• What you need to do
Set down the material below in full, matching it exactly.

• Provided data
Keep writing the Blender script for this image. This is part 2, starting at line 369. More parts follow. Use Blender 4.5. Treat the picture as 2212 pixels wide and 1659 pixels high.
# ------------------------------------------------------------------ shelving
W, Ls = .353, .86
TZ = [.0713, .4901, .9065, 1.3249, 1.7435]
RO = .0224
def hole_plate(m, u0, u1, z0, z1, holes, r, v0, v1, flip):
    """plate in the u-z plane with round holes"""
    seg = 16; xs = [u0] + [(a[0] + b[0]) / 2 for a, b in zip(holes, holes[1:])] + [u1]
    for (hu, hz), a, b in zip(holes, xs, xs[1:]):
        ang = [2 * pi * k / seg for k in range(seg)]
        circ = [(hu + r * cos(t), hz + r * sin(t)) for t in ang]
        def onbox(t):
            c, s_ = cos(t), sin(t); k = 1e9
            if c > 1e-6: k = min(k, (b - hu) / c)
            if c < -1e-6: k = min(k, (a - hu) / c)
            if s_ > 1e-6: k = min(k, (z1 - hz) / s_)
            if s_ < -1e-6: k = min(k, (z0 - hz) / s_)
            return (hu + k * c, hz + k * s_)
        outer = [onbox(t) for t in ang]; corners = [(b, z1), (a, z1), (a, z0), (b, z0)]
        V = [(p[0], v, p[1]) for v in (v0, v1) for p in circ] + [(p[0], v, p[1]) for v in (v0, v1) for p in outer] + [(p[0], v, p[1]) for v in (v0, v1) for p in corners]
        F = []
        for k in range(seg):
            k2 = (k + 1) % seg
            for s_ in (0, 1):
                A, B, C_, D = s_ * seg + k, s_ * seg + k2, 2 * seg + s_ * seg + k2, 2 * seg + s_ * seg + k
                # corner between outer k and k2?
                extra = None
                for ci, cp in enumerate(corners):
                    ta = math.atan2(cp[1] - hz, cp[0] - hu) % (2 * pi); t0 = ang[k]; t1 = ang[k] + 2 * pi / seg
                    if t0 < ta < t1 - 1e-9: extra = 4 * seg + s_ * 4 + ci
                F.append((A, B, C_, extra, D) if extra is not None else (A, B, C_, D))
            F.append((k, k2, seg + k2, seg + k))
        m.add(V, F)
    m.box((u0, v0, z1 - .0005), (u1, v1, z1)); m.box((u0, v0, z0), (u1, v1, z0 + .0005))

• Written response
Keep writing the Blender script for this image. This is part 2, starting at line 369. More parts follow. Use Blender 4.5. Treat the picture as 2212 pixels wide and 1659 pixels high.
# ------------------------------------------------------------------ shelving
W, Ls = .353, .86
TZ = [.0713, .4901, .9065, 1.3249, 1.7435]
RO = .0224
def hole_plate(m, u0, u1, z0, z1, holes, r, v0, v1, flip):
    """plate in the u-z plane with round holes"""
    seg = 16; xs = [u0] + [(a[0] + b[0]) / 2 for a, b in zip(holes, holes[1:])] + [u1]
    for (hu, hz), a, b in zip(holes, xs, xs[1:]):
        ang = [2 * pi * k / seg for k in range(seg)]
        circ = [(hu + r * cos(t), hz + r * sin(t)) for t in ang]
        def onbox(t):
            c, s_ = cos(t), sin(t); k = 1e9
            if c > 1e-6: k = min(k, (b - hu) / c)
            if c < -1e-6: k = min(k, (a - hu) / c)
            if s_ > 1e-6: k = min(k, (z1 - hz) / s_)
            if s_ < -1e-6: k = min(k, (z0 - hz) / s_)
            return (hu + k * c, hz + k * s_)
        outer = [onbox(t) for t in ang]; corners = [(b, z1), (a, z1), (a, z0), (b, z0)]
        V = [(p[0], v, p[1]) for v in (v0, v1) for p in circ] + [(p[0], v, p[1]) for v in (v0, v1) for p in outer] + [(p[0], v, p[1]) for v in (v0, v1) for p in corners]
        F = []
        for k in range(seg):
            k2 = (k + 1) % seg
            for s_ in (0, 1):
                A, B, C_, D = s_ * seg + k, s_ * seg + k2, 2 * seg + s_ * seg + k2, 2 * seg + s_ * seg + k
                # corner between outer k and k2?
                extra = None
                for ci, cp in enumerate(corners):
                    ta = math.atan2(cp[1] - hz, cp[0] - hu) % (2 * pi); t0 = ang[k]; t1 = ang[k] + 2 * pi / seg
                    if t0 < ta < t1 - 1e-9: extra = 4 * seg + s_ * 4 + ci
                F.append((A, B, C_, extra, D) if extra is not None else (A, B, C_, D))
            F.append((k, k2, seg + k2, seg + k))
        m.add(V, F)
    m.box((u0, v0, z1 - .0005), (u1, v1, z1)); m.box((u0, v0, z0), (u1, v1, z0 + .0005))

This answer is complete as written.